Most adolescents realize they have money because of reactions from their friends. Children need a framework to make sense of their family’s wealth. Most parents have spent a lot of time thinking about the ramifications of their wealth and are thus the best educators of their children. Advisors should encourage the sharing of that wisdom with children, and the importance of not remaining silent. 4. Proactive Wealth Transfer and Legacy Planning

Advisors cannot stress enough that proactive, clear communication is a best practice when it comes to wealth transfer and planning a legacy.
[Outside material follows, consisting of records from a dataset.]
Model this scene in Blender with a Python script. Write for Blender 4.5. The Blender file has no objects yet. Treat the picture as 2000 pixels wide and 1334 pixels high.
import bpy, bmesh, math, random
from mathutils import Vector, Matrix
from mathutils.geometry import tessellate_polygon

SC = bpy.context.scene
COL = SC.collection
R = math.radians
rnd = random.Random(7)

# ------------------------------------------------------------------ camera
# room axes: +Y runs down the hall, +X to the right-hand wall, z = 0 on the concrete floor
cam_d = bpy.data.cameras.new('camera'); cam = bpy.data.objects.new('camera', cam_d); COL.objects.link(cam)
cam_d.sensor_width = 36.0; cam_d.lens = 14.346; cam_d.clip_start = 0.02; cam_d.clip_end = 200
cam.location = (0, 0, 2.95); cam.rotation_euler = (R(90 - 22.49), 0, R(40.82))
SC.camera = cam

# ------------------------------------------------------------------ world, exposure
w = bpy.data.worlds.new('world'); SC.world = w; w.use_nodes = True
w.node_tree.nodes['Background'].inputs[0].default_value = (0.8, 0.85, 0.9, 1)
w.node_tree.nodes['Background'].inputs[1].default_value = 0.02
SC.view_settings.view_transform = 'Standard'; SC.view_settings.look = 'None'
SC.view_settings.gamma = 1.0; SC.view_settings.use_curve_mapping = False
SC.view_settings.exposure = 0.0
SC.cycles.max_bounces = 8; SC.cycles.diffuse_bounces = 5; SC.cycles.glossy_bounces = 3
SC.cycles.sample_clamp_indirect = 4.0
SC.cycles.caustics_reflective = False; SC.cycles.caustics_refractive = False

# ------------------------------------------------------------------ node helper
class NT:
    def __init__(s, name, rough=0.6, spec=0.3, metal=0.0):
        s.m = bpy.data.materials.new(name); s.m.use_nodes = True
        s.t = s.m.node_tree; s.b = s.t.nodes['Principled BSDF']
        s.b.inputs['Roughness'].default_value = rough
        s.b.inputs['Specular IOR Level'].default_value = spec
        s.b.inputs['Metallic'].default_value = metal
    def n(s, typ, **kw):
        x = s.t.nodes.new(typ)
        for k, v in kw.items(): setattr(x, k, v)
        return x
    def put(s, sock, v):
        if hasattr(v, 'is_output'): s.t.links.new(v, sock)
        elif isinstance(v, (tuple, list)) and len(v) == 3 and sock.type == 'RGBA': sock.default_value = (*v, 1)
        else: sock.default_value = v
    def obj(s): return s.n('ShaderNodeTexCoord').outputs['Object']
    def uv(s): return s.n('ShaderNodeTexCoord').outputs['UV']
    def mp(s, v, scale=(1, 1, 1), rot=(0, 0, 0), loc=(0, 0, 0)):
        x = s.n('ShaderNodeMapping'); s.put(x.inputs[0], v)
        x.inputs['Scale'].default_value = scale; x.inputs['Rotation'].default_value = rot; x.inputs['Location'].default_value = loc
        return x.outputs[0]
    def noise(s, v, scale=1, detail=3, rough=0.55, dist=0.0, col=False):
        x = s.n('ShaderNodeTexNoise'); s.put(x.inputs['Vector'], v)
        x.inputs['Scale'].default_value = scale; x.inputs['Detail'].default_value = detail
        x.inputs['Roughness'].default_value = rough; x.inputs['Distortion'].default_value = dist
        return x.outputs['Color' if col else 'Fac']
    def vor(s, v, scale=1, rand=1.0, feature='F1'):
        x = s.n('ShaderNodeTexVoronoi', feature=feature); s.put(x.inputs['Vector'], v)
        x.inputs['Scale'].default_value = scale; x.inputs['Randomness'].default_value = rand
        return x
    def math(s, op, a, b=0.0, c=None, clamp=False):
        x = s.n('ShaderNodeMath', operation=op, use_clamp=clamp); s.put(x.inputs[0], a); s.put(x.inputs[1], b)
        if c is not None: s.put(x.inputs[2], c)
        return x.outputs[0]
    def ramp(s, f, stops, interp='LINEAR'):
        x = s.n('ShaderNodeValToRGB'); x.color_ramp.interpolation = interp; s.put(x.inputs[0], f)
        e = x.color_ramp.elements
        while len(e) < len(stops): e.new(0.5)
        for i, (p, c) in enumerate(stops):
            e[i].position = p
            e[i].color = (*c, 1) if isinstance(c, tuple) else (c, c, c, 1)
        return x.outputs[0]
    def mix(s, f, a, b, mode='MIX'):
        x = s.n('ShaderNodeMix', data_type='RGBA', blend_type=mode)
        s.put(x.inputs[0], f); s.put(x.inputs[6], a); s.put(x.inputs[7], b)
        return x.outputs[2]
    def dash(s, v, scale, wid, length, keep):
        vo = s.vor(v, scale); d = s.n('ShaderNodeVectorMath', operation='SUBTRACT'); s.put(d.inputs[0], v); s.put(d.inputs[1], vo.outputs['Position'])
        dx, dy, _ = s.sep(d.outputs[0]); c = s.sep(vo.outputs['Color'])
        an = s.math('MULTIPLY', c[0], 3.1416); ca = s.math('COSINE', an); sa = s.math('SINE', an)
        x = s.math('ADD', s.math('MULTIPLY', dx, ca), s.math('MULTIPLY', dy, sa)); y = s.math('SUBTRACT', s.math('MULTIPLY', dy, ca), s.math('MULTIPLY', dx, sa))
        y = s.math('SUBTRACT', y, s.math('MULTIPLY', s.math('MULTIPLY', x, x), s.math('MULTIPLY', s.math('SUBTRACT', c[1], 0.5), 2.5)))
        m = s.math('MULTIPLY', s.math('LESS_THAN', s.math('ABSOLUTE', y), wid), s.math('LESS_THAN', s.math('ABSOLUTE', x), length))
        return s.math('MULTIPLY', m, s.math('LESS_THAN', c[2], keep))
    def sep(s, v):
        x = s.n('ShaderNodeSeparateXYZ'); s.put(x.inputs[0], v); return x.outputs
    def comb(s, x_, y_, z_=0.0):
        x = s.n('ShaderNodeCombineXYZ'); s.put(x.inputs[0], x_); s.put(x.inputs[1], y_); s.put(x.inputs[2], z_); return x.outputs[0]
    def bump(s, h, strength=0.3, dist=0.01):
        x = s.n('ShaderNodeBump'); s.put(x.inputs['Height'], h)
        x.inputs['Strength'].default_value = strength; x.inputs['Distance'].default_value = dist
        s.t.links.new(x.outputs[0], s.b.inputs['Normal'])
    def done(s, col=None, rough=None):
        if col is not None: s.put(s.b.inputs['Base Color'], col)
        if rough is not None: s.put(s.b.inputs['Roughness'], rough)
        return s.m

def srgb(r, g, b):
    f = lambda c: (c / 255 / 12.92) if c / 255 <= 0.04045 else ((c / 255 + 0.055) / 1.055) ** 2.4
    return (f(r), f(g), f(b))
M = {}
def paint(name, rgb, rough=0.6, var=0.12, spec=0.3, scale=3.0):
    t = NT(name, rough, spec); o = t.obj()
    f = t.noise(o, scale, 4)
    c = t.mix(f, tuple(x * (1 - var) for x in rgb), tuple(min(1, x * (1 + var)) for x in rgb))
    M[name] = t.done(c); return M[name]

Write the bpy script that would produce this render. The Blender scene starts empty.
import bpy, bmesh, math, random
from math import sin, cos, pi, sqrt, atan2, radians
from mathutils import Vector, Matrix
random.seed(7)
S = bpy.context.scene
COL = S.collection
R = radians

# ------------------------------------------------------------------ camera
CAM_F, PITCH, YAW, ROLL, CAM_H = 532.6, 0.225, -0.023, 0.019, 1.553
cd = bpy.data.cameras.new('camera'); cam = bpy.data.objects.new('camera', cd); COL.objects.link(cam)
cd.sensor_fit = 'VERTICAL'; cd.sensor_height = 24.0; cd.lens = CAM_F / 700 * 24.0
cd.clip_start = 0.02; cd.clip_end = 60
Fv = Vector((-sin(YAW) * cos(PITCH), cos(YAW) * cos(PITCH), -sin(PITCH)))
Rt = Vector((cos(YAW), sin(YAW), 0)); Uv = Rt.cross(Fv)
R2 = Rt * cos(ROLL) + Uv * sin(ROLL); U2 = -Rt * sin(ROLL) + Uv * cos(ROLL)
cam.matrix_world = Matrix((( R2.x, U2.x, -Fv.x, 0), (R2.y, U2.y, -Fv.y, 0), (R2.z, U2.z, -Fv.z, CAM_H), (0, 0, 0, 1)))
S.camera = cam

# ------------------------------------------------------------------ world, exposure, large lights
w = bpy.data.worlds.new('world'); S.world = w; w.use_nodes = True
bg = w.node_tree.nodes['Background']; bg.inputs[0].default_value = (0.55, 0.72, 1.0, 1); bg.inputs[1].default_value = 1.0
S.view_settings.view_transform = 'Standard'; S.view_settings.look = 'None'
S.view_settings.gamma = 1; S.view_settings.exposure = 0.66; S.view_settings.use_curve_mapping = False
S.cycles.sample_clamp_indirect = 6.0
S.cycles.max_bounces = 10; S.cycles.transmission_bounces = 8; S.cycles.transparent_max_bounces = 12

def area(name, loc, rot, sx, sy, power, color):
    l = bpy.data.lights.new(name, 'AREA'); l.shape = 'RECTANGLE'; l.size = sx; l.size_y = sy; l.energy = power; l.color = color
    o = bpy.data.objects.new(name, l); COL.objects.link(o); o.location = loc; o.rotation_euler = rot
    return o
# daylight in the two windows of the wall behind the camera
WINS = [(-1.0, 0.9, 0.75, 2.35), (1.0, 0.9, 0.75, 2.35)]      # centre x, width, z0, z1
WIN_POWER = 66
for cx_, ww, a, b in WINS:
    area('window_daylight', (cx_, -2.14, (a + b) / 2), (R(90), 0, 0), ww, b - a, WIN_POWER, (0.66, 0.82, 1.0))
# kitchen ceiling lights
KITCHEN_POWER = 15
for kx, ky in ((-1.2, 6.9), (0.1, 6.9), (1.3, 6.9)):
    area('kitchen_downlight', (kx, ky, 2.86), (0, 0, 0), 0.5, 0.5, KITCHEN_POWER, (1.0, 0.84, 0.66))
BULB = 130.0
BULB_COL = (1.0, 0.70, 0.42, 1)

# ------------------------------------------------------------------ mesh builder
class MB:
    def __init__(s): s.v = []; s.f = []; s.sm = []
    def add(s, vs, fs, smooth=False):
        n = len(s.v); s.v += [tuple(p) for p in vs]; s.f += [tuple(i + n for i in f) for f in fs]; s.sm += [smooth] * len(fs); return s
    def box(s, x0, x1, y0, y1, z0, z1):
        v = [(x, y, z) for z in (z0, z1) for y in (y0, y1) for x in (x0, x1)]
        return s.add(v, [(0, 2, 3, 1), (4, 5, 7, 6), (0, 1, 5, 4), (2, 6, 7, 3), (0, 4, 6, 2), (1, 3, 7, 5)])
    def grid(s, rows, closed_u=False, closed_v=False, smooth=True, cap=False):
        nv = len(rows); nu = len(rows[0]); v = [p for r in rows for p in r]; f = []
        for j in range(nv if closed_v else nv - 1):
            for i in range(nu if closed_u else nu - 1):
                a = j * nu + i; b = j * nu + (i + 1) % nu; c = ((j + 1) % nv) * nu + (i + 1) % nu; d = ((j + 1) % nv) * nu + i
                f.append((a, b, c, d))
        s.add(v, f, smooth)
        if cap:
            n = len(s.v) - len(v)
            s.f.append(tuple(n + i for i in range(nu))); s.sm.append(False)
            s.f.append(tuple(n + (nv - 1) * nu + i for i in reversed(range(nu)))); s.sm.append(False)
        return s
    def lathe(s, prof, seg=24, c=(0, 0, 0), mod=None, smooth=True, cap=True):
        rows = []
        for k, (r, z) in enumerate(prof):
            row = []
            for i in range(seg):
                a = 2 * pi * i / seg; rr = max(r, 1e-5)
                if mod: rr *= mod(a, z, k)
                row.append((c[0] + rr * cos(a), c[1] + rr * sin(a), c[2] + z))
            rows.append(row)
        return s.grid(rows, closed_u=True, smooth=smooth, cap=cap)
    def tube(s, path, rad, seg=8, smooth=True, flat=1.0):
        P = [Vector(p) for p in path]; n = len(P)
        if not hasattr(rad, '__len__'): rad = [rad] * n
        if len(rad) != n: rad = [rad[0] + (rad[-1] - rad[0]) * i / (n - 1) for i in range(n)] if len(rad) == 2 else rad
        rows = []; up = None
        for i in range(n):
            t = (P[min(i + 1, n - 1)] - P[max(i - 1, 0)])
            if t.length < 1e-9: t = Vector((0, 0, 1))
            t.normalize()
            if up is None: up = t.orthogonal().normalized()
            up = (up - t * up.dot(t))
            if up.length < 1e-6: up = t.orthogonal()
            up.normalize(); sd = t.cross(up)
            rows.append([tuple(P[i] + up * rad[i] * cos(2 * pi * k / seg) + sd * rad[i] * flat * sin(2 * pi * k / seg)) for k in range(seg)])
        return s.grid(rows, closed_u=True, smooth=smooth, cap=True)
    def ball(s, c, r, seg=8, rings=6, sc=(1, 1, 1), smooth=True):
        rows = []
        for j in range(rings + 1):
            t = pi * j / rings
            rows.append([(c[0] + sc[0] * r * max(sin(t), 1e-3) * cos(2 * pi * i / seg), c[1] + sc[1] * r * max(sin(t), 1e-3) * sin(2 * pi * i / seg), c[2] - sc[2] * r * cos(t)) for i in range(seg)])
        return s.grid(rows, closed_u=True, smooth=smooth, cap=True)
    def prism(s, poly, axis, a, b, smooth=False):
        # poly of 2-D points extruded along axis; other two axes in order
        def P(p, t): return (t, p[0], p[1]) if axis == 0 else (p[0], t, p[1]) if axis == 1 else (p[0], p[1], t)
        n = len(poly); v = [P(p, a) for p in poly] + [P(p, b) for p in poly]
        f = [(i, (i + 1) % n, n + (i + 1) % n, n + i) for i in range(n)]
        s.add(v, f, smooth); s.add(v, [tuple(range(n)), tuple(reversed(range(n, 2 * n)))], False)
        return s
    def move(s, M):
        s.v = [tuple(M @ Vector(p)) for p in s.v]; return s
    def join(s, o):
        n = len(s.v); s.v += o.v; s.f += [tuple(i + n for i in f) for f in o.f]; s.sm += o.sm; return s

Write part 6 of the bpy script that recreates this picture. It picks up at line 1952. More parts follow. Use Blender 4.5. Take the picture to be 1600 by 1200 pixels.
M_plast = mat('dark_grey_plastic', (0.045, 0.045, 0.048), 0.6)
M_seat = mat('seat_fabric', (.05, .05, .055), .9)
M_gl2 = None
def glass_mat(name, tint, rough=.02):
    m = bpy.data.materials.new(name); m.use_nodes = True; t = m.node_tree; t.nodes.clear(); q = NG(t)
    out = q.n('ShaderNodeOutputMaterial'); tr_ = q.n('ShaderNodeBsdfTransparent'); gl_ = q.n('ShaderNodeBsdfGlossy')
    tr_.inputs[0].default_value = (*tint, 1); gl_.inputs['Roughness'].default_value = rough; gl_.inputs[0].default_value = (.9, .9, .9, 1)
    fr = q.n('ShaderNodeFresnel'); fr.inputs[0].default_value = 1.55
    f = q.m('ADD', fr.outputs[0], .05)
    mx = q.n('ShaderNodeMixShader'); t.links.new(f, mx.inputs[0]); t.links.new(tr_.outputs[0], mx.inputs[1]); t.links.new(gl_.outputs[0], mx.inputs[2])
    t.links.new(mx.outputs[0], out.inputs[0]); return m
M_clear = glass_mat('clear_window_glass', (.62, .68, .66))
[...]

Encourage families to remain flexible about how money is to be managed in the future.

Facilitate the following discussion:

  • What are the goals of the family’s wealth?
  • How should wealth be dispersed to children and/or to charities?
  • How is wealth to flow to successive generations?

Help wealth holders clarify how their legacy is to be structured, so there are no surprises. This in turn should be communicated, as appropriate, during a client’s lifetime to ensure that family members enjoy the wealth passed on to them. Many people create havoc in their estate by failing to communicate. In an information vacuum, family dynamics take over. Family members often interpret the wealth creators’ wishes based on their own version of family history — often to their own benefit.

Remind wealth holders that “forcing” family members, for example to jointly manage their money, usually has the opposite effect.  It’s important to provide options to family members. Offer the counsel that while most wealth creators will naturally try to keep the family together, heavy-handedness breeds discontent. If adult family members have choices, they will almost always stay together. If they are locked in, they will struggle and try to break up jointly owned assets.

The Bottom Line

Wealth holders should never underestimate the value of clearly conveying their wishes to future generations.  However, being unprepared to manage money happens all too often. Informed advisors are in a unique position to facilitate a more positive relationship with money management and family dynamics, reducing the burdens common with managing significant wealth.